On TV, “Survivorman” Les Stroud makes it look easy. He even makes it look fun, with those witty comments he makes into the camera while he fashions fishing tackle from a credit card, bubble gum and an old spring.

He has turned a piece of tissue and lint from his sock into a “prison match,” then winked at the camera: “Don’t ask me how I know that.” He has managed to smile and joke while sitting in the middle of the Arctic in frozen mukluks while his igloo tried to fall apart around him. Even then, he looked like he was having fun.
But this is not fun, sitting in the dark in the woods. Why did I ever think trying to be like “Survivorman” would be fun?

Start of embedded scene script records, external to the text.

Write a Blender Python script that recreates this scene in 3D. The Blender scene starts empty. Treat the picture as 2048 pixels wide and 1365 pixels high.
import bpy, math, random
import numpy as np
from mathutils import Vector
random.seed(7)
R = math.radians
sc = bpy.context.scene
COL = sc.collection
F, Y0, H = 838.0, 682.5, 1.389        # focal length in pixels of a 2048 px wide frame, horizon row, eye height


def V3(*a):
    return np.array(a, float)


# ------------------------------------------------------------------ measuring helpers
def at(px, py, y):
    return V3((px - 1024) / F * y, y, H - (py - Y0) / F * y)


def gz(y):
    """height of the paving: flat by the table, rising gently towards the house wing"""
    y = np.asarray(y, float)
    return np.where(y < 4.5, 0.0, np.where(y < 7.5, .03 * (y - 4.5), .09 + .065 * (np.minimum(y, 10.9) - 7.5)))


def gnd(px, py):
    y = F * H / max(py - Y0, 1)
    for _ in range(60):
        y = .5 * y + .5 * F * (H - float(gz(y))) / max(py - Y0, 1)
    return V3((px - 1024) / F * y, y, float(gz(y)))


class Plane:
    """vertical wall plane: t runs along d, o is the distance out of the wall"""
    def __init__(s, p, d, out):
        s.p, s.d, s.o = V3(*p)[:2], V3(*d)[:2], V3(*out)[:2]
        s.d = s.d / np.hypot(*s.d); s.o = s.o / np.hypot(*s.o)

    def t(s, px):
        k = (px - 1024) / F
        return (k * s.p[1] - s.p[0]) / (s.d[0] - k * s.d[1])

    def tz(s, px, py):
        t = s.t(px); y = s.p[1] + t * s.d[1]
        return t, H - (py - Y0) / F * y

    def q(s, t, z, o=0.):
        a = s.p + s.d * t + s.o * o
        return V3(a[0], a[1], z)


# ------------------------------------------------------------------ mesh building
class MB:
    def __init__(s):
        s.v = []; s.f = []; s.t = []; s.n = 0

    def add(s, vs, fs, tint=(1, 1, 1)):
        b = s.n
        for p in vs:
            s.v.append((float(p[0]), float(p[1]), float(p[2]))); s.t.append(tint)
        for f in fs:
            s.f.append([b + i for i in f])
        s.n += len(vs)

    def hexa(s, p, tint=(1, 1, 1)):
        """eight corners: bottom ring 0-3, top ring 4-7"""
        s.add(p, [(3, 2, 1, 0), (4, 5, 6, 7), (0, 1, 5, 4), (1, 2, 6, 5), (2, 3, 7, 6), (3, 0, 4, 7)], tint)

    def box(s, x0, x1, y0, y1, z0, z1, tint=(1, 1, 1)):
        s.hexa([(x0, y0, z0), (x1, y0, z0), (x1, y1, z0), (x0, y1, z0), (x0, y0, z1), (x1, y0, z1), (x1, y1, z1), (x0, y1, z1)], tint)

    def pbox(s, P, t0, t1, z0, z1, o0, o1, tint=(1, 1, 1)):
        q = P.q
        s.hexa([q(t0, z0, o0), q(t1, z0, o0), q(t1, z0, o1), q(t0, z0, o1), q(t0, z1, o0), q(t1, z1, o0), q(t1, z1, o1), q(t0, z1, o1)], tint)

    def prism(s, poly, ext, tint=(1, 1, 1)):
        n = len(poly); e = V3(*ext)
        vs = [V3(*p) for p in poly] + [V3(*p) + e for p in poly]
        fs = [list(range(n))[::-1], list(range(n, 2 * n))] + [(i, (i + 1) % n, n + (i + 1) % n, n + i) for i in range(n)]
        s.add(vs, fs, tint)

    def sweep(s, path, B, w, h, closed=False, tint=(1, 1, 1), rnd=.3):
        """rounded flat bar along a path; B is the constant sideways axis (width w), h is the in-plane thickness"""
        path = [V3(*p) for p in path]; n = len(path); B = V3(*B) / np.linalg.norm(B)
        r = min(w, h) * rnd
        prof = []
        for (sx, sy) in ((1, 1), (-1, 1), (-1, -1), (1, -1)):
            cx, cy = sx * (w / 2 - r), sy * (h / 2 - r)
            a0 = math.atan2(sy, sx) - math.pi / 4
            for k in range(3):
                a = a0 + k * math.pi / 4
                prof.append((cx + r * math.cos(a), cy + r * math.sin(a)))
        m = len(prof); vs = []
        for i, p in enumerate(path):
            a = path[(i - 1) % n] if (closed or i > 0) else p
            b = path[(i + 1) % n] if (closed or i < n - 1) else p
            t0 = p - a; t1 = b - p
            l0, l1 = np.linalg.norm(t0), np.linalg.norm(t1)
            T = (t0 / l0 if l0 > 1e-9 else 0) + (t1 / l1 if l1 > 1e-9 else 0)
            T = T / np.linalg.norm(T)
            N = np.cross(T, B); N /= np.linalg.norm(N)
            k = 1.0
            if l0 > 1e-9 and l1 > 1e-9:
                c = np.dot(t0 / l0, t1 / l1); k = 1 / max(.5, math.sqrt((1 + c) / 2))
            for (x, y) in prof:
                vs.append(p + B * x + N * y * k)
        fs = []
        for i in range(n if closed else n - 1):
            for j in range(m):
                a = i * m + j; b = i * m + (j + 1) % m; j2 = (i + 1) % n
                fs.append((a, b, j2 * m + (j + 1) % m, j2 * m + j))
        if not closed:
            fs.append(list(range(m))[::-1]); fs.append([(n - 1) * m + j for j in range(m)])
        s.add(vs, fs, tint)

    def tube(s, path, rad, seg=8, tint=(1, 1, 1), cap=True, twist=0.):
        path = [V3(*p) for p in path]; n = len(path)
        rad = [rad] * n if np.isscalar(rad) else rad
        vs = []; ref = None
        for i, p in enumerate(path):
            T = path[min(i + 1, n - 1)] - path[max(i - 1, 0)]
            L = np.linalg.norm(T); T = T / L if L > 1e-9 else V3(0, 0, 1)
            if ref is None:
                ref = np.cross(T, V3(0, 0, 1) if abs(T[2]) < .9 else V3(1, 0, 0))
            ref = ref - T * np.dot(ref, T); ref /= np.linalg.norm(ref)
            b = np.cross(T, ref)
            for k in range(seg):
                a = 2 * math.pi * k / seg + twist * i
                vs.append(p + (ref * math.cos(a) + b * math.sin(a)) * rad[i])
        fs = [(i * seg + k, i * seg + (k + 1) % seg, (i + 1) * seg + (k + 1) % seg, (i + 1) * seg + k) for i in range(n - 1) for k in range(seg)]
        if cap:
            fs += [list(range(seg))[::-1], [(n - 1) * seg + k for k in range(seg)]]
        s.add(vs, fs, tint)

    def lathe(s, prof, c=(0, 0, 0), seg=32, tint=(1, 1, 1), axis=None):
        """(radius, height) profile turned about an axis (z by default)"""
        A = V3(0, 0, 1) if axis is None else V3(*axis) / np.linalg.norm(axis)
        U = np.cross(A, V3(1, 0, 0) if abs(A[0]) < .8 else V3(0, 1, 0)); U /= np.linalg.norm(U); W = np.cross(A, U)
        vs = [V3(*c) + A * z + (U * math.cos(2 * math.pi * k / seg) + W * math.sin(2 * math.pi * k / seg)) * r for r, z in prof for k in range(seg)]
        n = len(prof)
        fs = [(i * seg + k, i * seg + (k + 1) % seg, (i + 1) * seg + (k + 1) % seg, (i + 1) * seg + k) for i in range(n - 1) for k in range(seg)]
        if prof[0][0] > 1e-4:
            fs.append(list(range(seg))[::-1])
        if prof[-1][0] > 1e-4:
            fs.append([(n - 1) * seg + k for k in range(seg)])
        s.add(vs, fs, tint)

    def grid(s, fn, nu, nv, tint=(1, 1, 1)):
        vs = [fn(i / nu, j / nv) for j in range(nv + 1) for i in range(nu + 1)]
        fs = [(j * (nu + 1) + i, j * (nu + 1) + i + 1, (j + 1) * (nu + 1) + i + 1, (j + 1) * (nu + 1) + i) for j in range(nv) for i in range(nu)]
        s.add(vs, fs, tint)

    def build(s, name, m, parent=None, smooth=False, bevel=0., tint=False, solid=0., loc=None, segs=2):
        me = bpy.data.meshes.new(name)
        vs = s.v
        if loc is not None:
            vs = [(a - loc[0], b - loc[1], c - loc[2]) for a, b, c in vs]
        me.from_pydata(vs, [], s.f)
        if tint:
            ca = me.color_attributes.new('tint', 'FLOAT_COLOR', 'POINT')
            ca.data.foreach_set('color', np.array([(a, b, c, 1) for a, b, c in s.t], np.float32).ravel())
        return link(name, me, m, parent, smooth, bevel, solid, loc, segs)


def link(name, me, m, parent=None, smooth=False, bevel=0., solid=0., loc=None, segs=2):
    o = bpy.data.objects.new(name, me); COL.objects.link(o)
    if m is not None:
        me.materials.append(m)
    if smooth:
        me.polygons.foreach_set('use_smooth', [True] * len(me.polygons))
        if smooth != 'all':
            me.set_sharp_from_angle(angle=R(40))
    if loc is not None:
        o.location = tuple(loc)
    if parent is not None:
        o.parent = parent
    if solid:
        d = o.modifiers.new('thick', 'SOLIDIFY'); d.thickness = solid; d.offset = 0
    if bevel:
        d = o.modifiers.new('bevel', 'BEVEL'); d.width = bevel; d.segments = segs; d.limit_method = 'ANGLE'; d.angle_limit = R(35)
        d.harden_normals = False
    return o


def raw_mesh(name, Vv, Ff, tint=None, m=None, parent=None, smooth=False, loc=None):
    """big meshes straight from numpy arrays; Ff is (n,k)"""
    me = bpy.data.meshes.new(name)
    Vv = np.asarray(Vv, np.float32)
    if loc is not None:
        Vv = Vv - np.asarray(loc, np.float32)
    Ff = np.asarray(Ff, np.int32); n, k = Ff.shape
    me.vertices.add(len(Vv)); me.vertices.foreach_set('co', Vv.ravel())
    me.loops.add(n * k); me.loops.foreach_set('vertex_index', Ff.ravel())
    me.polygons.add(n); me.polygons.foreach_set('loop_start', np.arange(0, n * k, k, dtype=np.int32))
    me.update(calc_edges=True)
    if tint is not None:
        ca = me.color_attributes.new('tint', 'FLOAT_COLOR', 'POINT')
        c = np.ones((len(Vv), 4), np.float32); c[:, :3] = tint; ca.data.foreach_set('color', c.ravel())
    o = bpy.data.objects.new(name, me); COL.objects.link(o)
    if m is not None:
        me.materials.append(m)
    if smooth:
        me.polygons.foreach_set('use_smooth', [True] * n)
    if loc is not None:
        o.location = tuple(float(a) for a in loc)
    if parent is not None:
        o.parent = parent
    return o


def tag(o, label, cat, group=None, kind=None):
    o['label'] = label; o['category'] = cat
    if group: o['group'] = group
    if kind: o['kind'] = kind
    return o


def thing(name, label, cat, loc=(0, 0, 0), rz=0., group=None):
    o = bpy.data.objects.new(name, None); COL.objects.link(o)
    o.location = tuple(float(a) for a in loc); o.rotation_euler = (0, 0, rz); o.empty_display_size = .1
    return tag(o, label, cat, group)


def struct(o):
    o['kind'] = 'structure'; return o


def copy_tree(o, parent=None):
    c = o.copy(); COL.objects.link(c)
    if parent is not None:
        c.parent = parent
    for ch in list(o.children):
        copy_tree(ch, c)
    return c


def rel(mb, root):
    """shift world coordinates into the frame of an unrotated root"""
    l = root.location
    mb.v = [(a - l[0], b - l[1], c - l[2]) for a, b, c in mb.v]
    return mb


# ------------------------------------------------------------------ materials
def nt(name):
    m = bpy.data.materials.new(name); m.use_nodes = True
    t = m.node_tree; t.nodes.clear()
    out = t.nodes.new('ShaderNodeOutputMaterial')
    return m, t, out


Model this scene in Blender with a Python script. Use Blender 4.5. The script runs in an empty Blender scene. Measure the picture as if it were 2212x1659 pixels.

“You’re right; it’s not fun,” admits Stroud, 44, who unfortunately is not with me on this windmill-tilting quest. “You never have fun when all you are doing is trying to survive.”

LES IS MORE
I am home. Warm. Inside. Stroud chuckles as I recount my failures.
“It’s surprising how difficult it can be to get a fire going,” he says in a telephone interview from his production office in Toronto. “Even when I do the show, there are certain things that I don’t want to show looking too easy because it might be a method that I’ve had three months to practice. ... I remember one time it took me 11 hours to get a fire going.”

Eleven hours? I gave up after 30 minutes.

The “bow and drill,” thought to be a “surefire” way to make fire from three pieces of wood and a lace from my boot, proved completely fruitless. It was too cloudy to magnify sunlight with my binoculars. And while rubbing two small pieces of cedar together produced smoke and one tiny, fleeting ember, its biggest byproduct was frustration. I eventually gave up in a grumpy huff.

In the end, what really drove me off the hillside wasn’t the lack of food or the cold or the fact that I had to cheat with the fire.

It was the boredom, the loneliness, the lack of any interaction.

At least a pine-cone friend would have kept me occupied.

Les Stroud, good man that he is, takes time to offer tips on my endeavor and compliments me on my own little adventure.